How Not To Deploy Using LXC

I seem to have a pathological need to do things the hard way. This is a braindump of things I’ve learned and things I’m still confused about for working with LXC.

I would like to host several services on a single server, and I decided to use linux containers (LXC) instead of something more mainstream like docker. This decision may have been inspired by NixNet’s decision to use LXC. To make things even more interesting, I wanted to use a Hetzner Volume, and encrypt it with LUKS following Will Webberly’s guide to volume encryption.

First off, there are several things with similar names:

  • LXC is the overall container ecosystem.
  • lxc is a command used to manipulate LXC containers, images, etc.
  • LXD is a daemon that wraps LXC in a powerful and convenient REST API
  • lxd is a command used to work with LXD

I am still a bit fuzzy on exactly which command should be used in any given situation. As a result I may be trying to mix lxc and lxd in strange ways which probably doesn’t help.

Volume encryption

This process went just fine. I was a bit skeptical about whether it would be possible to apply encryption encryption on top of a Hetzner volume since it’s probably some kind of networked storage rather than a regular drive. I just followed Will Webberly’s tutorial and everything worked just fine.

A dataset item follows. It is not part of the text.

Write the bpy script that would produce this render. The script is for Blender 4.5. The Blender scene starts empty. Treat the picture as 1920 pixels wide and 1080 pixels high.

I did get a bit confused about the mapped device name. After running cryptsetup on /dev/sdX, the named encrypted volume showed up in lsblk under /dev/sdX/<name>. That name doesn’t work for formatting and mounting though, you have to use /dev/mapper/<name> instead.

Storage Pool Configuration

Running lxd init as root allows interactive setup of various options, including a default storage pool. I went through this carefully, mostly selecting default options except for configuring the encrypted volume as a default storage pool.

At the end, there is an option to output the YAML preseed configuration. I expected this command to also apply the configuration, but it doesn’t seem to. Later, when trying to create a container, lxc seemed to have no idea what default storage pool I was talking about, and tried to create a btrfs subvolume on a non-btrfs filesystem, which went about as well as you’d expect. I thought this was due to the configuration not being applied, but after applying it by piping it into lxd init --preseed, the problems with the storage pool continued.

By the way you can’t give lxd init --preseed a file, the yaml has to be on stdin.

Reformatting Storage Pool Volume as BTRFS

I had originally formatted the storage volume as ext4, but using BTRFS for the LXD storage pool has several advantages. It makes snapshots and backups fast and easy, and each container will be assigned its own btrfs subvolume which I think will facilitate enforcement of storage quotas.

When creating a subvolume through LXD, it runs mkfs.btrfs for you. This failed because the volume already contained an ext4 filesystem. You can pass --force to mkfs.btrfs to tell it to overwrite the existing filesystem anyway. I did this outside of LXD to reformat the volume as btrfs, but LXD still wants to do its own reformatting, and I don’t think passing --force is possible from outside LXD.

Therefore I used wipefs to remove the existing filesystem before re-running the LXD storage volume creation. Except that didn’t work because wipefs seems to not remove btrfs filesystems by default. I had to use wipefs --all. Probably wipefs --all --types btrfs would have been safer.

Networking Configuration

I configured the network during lxd init and lxd init --preseed, but I’m not convinced it was actually setup because running lxc profile show default doesn’t mention anything about subnets.

Although lxc network list includes lxdbr0, and lxc network show lxdbr0 lists subnets, so maybe it is configured.

Permission Confusion

There is apparently a way to create unprivileged containers as a (non-root) user, but pretty much whenever I run lxc as non-root, I get permission denied on /var/lib/lxd/unix.socket.

That’s where the LXD daemon listens. You can add a user to the lxd group to grant them access to that socket, but doing so is equivalent to making that user root according to the Security section of the LXD readme. The whole point of creating containers as a non-root user is that they’re not root!

I have tried the following all as a non-root user:

  • lxc-create --name=alpine-test --bdev=btrfs --template=download -- --dist=alpine --release=3.17
  • lxc-create --name=alpine-test --bdev=btrfs --template=download
  • systemd-run --unit=alpine-test --user --scope --property="Delegate=yes" -- lxc-create --template=download --bdev=btrfs --name=alpine-test
  • lxc launch alpine/3.17 alpine-test –storage default

They all either try to create a btrfs subvolume in the wrong place or try to connect to the LXD socket and are denied.